Two weeks after the outage, the cause is clearer now, having been discussed and analyzed by the blogosphere. The culprit of course lies in Skype’s server software, specifically, on the part of the Skype system that handles user logins. The bug has been sitting in the code and was just waiting to be triggered. And last August 16, Thursday, the trigger happened. Having just received a security update to the operating system, millions of Skype users who are also using Windows almost simultaneously rebooted as a part of the autmated update. This caused a peak in number of users trying to login to the Skype peer to peer network. The added effect of these millions of skype users simultaneously trying to login and the few available node resources (which are important in a peer to peer network) caused a massive outage to Skype’s servers. The outage lasted for almost three days before things were fixed and the root cause of the problem eventually identified.

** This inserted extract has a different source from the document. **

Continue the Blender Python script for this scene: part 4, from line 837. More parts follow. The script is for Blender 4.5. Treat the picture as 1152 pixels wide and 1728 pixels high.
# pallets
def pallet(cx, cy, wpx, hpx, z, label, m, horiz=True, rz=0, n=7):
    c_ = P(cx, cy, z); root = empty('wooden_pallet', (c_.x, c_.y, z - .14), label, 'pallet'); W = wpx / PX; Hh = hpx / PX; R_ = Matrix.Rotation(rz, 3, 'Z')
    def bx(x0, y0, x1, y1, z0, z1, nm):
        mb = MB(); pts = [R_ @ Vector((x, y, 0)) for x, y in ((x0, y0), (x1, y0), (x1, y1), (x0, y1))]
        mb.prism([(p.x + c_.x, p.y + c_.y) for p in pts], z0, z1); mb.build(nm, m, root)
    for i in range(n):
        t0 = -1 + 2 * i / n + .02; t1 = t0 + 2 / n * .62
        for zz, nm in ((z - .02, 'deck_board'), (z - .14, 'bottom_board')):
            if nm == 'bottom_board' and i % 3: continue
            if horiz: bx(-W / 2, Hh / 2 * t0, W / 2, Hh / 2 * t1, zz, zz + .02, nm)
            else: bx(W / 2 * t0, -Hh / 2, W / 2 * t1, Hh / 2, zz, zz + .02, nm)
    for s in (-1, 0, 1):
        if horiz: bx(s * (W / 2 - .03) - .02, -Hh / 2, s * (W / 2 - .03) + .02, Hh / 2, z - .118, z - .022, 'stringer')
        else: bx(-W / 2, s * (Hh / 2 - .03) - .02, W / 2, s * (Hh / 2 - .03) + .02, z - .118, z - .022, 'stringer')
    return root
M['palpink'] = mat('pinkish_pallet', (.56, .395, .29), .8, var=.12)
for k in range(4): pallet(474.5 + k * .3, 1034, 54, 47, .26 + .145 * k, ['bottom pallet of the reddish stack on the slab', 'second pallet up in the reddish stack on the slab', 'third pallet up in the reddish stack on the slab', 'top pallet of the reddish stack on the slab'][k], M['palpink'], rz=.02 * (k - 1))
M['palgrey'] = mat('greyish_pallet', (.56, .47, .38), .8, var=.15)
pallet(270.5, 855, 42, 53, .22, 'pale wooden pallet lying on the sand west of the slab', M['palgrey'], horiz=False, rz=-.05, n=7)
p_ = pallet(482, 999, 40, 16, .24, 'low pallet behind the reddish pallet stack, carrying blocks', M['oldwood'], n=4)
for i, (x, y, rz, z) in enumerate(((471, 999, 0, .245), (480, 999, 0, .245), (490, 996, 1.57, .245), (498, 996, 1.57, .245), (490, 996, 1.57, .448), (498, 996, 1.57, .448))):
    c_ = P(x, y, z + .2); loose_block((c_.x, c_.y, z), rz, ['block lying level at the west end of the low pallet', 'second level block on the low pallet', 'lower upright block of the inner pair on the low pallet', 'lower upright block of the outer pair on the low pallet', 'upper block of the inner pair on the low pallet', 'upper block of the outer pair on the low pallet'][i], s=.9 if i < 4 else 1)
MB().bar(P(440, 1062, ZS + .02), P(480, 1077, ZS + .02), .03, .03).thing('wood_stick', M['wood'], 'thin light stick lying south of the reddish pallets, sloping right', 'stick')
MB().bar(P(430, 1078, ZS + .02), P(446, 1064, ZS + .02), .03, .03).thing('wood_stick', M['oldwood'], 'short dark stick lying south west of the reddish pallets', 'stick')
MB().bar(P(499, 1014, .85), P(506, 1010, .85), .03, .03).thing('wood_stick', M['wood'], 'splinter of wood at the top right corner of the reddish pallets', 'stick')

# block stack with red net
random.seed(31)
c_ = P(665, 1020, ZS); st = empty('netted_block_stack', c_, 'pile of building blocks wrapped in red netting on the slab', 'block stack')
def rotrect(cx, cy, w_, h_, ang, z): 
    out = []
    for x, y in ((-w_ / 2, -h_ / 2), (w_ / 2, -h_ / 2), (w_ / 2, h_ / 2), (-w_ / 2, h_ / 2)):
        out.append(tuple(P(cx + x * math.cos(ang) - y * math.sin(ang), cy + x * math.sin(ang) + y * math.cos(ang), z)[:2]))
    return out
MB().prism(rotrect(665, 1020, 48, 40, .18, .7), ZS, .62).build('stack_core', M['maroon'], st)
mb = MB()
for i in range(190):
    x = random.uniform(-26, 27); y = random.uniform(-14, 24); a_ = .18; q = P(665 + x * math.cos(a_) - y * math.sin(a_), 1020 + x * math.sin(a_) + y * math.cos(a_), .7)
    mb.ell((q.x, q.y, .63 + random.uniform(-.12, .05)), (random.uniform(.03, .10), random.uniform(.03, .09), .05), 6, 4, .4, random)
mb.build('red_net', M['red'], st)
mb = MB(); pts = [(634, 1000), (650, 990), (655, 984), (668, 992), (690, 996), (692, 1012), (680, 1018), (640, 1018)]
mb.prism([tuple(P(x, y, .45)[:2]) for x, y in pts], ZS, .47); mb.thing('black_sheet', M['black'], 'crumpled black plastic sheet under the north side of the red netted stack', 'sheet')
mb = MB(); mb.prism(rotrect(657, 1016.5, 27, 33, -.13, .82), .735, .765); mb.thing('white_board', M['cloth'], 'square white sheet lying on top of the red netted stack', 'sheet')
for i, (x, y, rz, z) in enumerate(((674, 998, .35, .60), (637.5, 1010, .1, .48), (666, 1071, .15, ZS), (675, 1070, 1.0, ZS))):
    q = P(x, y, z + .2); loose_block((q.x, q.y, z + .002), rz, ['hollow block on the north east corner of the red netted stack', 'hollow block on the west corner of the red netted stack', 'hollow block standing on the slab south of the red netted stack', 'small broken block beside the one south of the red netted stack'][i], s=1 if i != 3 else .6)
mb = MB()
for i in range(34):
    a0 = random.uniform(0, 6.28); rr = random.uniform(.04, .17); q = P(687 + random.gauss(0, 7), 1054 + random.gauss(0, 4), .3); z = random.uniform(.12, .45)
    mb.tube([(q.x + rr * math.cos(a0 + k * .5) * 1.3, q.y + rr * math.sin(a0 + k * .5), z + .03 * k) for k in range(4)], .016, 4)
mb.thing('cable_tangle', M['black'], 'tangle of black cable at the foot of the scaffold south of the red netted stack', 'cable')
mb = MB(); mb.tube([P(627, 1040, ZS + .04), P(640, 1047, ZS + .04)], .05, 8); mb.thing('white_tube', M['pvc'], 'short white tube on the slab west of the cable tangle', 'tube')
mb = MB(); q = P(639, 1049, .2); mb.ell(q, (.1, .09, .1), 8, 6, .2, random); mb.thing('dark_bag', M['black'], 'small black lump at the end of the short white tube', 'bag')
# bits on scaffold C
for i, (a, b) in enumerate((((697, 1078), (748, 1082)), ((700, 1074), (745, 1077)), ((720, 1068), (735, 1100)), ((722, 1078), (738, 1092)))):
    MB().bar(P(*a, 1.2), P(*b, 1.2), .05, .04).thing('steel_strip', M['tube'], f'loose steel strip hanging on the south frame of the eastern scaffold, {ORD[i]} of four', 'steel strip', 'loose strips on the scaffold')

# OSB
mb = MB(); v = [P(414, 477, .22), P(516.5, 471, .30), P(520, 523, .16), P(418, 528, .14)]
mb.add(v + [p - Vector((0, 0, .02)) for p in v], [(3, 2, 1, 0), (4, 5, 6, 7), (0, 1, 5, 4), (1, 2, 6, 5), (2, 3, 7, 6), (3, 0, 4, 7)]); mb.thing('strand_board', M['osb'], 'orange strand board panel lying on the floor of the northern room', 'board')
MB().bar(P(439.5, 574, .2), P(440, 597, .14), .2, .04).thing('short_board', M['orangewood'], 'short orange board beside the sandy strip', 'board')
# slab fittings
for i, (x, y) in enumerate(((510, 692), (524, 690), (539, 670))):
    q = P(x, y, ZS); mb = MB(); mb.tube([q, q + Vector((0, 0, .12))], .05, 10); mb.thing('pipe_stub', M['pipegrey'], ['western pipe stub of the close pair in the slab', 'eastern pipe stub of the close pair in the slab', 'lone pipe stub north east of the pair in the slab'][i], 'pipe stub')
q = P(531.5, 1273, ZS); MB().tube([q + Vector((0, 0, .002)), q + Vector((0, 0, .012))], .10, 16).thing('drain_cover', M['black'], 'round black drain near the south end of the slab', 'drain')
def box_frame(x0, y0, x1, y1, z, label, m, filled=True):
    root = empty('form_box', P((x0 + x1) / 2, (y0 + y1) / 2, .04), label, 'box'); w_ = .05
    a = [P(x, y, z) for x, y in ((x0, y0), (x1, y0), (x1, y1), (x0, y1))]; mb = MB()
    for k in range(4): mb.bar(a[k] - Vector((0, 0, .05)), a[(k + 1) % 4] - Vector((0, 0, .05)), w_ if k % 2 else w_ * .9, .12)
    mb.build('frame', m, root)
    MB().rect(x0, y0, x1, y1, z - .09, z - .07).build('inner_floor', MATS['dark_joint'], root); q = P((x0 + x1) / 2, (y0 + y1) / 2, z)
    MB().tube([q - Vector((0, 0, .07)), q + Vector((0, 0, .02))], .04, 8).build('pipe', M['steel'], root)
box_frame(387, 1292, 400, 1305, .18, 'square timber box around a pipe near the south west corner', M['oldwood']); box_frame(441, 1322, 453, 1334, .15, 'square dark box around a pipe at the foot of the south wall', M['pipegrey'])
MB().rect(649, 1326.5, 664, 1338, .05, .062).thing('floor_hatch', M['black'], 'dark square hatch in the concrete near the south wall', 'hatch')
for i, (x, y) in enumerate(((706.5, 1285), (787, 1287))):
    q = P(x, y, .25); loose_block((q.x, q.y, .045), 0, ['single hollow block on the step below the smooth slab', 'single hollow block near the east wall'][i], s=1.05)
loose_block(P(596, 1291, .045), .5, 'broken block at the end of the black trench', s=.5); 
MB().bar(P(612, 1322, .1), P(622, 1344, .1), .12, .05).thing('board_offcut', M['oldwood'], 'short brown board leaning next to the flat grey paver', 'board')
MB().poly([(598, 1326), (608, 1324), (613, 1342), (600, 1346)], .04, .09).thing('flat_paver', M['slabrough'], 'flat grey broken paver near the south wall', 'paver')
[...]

While it’s clear that the peer to peer nature of the Skype nature was an integral part of the problem that caused the outage (and the Windows udpate causing a reboot on many users the trigger), this is actually of the reality of any distributed software system with a massive user base. And VOIP software fits very well to this profile. So this brings up an important point: if VOIP is indeed the future of voice telecomunnication, the technology must be improved to the point where outages like this would be remote if not impossible. VOIP, before it can become truly mainstream and replace traditional telephone systems must pass the reliability test with flying colors.